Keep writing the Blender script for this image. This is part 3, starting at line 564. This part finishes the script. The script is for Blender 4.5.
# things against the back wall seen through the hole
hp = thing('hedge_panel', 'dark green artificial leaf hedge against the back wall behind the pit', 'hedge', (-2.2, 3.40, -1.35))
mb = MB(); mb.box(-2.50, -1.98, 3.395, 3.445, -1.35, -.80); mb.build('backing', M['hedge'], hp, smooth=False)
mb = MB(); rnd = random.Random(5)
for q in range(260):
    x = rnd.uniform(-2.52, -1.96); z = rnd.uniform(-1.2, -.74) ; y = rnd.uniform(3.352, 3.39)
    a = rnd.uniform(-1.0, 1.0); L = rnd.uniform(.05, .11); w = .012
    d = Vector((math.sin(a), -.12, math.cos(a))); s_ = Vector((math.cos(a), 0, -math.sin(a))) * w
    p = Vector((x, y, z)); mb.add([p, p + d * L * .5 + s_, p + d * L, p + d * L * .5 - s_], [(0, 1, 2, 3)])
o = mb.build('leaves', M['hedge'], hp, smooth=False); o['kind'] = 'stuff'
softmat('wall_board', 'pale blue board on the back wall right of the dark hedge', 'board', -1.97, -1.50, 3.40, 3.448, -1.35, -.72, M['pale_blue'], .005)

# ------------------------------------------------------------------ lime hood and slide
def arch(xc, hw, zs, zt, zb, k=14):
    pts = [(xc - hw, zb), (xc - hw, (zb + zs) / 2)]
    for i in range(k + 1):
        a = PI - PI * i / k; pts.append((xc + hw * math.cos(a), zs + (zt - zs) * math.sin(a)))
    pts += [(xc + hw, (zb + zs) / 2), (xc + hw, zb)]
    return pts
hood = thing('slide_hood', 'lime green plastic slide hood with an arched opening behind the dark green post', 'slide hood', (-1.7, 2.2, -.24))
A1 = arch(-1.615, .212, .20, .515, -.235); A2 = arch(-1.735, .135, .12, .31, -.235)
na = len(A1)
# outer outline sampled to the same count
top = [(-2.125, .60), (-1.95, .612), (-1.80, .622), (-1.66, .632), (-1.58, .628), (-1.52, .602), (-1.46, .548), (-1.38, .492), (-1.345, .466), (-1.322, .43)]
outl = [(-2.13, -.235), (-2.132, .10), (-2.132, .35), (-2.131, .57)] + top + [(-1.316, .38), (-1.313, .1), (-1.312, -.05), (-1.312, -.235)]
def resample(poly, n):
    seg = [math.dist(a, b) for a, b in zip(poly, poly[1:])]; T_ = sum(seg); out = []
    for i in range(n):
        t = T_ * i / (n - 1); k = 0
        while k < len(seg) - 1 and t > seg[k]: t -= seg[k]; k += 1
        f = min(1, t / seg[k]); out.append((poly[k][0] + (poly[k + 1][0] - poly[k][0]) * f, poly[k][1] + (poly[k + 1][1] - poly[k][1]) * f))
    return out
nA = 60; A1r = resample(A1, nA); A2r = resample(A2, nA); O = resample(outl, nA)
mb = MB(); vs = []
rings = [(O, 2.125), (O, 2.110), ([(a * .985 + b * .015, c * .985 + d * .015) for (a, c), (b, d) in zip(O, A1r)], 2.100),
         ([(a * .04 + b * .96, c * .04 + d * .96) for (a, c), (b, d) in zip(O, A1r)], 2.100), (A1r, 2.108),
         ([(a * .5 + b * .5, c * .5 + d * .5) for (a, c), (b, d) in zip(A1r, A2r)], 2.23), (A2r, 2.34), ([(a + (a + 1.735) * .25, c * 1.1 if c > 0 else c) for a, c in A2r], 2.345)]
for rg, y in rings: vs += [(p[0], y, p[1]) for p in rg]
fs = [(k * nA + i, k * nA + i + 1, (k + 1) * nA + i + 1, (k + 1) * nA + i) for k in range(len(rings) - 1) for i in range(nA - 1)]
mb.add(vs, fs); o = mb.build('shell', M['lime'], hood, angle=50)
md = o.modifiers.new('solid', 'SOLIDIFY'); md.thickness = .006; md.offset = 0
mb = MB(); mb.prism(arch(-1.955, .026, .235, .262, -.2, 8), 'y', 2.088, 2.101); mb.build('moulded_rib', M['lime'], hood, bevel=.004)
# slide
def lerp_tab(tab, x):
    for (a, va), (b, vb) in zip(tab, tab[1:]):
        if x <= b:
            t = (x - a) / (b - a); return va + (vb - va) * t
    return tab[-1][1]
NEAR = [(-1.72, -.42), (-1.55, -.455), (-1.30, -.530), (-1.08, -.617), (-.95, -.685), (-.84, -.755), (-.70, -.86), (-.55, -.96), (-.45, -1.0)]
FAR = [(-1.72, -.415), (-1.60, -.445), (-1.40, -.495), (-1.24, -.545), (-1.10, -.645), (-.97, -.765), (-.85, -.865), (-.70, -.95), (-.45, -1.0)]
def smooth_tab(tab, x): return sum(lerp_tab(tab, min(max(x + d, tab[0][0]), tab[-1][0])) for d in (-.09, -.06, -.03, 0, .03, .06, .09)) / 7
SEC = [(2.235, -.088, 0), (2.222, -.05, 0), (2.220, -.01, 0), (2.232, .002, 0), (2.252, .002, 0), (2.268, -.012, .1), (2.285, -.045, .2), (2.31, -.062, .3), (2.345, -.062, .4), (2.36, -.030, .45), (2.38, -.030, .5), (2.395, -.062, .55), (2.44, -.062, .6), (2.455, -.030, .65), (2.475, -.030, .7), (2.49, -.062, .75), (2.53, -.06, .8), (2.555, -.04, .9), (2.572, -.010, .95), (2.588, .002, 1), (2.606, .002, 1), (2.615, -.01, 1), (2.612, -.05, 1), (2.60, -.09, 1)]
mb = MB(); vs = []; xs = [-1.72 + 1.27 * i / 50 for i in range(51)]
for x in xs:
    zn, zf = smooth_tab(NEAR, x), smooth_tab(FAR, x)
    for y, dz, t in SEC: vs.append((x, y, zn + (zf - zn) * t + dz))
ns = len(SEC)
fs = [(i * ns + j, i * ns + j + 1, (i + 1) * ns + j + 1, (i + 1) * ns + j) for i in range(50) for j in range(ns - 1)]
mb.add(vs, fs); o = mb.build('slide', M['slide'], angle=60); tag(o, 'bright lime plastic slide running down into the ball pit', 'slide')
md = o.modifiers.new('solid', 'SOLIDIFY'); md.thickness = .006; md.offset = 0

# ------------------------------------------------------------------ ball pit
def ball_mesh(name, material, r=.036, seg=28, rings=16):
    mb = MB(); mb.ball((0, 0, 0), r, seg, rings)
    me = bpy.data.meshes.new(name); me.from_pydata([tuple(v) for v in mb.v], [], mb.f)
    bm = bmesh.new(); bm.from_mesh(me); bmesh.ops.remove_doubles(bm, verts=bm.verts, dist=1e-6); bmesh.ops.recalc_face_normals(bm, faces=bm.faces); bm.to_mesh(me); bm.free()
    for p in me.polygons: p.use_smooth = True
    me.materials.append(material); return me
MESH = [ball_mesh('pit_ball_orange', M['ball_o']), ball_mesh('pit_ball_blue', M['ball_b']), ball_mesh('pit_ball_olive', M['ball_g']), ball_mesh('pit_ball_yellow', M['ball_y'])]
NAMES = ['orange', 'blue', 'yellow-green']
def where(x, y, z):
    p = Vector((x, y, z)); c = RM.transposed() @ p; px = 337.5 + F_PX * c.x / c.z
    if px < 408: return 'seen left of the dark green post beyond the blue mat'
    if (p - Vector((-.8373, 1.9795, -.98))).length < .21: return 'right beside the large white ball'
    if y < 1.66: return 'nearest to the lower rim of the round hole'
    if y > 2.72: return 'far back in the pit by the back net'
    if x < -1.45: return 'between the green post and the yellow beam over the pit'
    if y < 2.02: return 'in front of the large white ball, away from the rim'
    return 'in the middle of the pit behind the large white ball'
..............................
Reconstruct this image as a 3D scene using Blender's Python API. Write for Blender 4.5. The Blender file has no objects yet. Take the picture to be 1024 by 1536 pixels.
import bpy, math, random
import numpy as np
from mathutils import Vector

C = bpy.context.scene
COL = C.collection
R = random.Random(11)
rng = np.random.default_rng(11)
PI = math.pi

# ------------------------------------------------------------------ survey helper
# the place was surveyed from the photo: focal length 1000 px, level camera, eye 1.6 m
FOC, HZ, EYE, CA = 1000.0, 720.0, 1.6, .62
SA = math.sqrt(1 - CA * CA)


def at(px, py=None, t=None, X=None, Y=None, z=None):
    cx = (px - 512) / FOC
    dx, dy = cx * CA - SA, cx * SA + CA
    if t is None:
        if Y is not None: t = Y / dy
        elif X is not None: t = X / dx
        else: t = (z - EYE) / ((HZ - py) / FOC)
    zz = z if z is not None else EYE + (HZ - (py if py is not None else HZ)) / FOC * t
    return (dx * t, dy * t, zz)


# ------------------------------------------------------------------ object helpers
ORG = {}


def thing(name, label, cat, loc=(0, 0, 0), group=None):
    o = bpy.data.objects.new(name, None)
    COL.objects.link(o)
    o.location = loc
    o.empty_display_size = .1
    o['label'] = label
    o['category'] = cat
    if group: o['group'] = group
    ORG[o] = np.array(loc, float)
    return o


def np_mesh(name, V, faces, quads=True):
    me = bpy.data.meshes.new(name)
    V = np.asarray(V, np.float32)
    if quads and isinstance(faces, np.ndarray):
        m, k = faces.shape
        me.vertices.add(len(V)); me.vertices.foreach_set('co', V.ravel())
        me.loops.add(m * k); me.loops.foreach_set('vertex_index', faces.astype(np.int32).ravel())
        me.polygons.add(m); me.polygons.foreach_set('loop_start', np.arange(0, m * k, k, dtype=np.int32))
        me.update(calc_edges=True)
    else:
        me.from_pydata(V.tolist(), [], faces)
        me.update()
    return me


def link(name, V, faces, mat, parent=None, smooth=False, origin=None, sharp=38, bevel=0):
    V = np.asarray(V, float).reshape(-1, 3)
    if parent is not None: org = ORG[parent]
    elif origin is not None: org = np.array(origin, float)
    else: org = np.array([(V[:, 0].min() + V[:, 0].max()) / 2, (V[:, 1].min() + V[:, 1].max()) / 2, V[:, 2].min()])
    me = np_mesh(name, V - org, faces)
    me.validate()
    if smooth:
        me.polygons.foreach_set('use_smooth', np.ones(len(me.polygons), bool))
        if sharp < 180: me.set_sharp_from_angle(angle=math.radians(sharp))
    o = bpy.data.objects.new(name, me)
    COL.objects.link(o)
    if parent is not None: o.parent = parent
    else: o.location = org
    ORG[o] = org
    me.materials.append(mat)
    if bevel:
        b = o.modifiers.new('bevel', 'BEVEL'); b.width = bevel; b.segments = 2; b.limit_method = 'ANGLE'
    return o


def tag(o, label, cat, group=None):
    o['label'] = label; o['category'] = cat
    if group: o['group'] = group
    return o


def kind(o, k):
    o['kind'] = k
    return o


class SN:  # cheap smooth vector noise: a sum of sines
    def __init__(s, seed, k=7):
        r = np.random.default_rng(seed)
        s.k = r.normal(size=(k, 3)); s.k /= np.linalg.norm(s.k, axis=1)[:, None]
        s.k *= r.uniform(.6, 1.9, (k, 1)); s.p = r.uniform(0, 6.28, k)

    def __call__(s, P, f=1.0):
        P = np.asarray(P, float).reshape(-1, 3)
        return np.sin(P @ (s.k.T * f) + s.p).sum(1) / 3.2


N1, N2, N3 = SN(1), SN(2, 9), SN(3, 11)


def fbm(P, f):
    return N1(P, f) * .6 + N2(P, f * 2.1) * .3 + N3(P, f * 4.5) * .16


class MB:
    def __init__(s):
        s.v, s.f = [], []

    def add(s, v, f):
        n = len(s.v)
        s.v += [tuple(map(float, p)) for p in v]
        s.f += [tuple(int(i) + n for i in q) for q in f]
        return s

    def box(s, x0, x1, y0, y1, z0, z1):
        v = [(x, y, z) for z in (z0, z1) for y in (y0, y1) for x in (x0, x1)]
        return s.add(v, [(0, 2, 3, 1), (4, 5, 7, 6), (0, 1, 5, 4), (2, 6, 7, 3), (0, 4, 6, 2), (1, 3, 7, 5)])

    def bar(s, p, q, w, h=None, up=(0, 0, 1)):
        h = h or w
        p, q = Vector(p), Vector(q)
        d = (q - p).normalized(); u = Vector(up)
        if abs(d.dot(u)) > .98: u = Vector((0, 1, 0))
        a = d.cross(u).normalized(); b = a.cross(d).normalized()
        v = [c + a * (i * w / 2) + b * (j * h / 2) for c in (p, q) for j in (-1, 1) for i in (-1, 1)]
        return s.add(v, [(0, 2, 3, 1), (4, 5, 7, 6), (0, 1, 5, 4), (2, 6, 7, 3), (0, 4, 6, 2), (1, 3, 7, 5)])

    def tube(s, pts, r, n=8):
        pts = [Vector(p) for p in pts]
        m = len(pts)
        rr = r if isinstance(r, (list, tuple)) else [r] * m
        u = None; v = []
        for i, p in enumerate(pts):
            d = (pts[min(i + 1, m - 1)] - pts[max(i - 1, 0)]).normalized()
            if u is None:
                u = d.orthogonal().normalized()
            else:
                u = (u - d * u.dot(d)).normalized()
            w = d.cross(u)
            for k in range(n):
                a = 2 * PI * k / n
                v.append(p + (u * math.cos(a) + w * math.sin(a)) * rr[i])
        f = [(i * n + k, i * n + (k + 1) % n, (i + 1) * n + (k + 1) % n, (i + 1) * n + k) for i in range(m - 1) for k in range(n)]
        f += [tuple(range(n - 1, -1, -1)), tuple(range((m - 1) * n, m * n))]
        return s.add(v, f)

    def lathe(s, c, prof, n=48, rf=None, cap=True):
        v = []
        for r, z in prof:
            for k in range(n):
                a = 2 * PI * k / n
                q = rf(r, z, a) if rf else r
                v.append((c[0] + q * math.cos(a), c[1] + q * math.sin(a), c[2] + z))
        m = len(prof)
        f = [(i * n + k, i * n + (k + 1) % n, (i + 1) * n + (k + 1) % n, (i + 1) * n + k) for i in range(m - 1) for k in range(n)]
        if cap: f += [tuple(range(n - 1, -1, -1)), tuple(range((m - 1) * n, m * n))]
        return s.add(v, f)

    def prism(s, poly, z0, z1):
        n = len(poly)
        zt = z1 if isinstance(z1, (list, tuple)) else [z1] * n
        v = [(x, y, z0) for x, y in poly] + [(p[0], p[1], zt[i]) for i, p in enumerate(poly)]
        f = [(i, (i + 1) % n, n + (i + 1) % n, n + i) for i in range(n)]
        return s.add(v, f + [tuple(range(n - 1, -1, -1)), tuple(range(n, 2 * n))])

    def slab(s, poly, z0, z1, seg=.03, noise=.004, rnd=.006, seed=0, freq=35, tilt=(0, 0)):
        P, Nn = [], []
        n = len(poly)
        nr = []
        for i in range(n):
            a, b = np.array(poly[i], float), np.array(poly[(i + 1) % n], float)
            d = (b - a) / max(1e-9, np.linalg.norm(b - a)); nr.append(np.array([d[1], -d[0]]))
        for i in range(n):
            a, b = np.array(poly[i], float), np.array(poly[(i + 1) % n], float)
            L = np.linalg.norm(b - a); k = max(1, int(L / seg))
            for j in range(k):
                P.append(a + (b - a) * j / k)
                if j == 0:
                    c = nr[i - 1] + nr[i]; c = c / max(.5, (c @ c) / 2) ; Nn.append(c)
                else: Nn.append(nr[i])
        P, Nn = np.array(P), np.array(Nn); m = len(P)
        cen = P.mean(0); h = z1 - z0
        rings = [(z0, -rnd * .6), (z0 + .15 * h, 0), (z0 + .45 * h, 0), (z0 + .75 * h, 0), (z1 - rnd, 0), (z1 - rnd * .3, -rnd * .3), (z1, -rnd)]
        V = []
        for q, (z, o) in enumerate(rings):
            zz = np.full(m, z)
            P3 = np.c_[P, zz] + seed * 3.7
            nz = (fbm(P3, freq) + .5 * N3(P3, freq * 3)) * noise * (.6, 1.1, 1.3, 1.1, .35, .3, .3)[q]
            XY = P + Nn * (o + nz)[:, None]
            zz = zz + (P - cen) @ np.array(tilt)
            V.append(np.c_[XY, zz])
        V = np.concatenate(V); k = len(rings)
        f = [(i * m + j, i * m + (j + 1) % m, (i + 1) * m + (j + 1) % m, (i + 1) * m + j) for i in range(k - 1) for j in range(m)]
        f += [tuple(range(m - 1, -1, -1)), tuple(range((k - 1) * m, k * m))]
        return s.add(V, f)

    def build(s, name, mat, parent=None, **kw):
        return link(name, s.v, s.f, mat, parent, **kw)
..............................
Quote word for word the lines from the line holding "Reconstruct this image" through the line holding "SA = math.sqrt(1 - CA * CA)"; include both of those lines and add nothing.

> ANSWER TO THE PROBLEM:
Reconstruct this image as a 3D scene using Blender's Python API. Write for Blender 4.5. The Blender file has no objects yet. Take the picture to be 1024 by 1536 pixels.
import bpy, math, random
import numpy as np
from mathutils import Vector

C = bpy.context.scene
COL = C.collection
R = random.Random(11)
rng = np.random.default_rng(11)
PI = math.pi

# ------------------------------------------------------------------ survey helper
# the place was surveyed from the photo: focal length 1000 px, level camera, eye 1.6 m
FOC, HZ, EYE, CA = 1000.0, 720.0, 1.6, .62
SA = math.sqrt(1 - CA * CA)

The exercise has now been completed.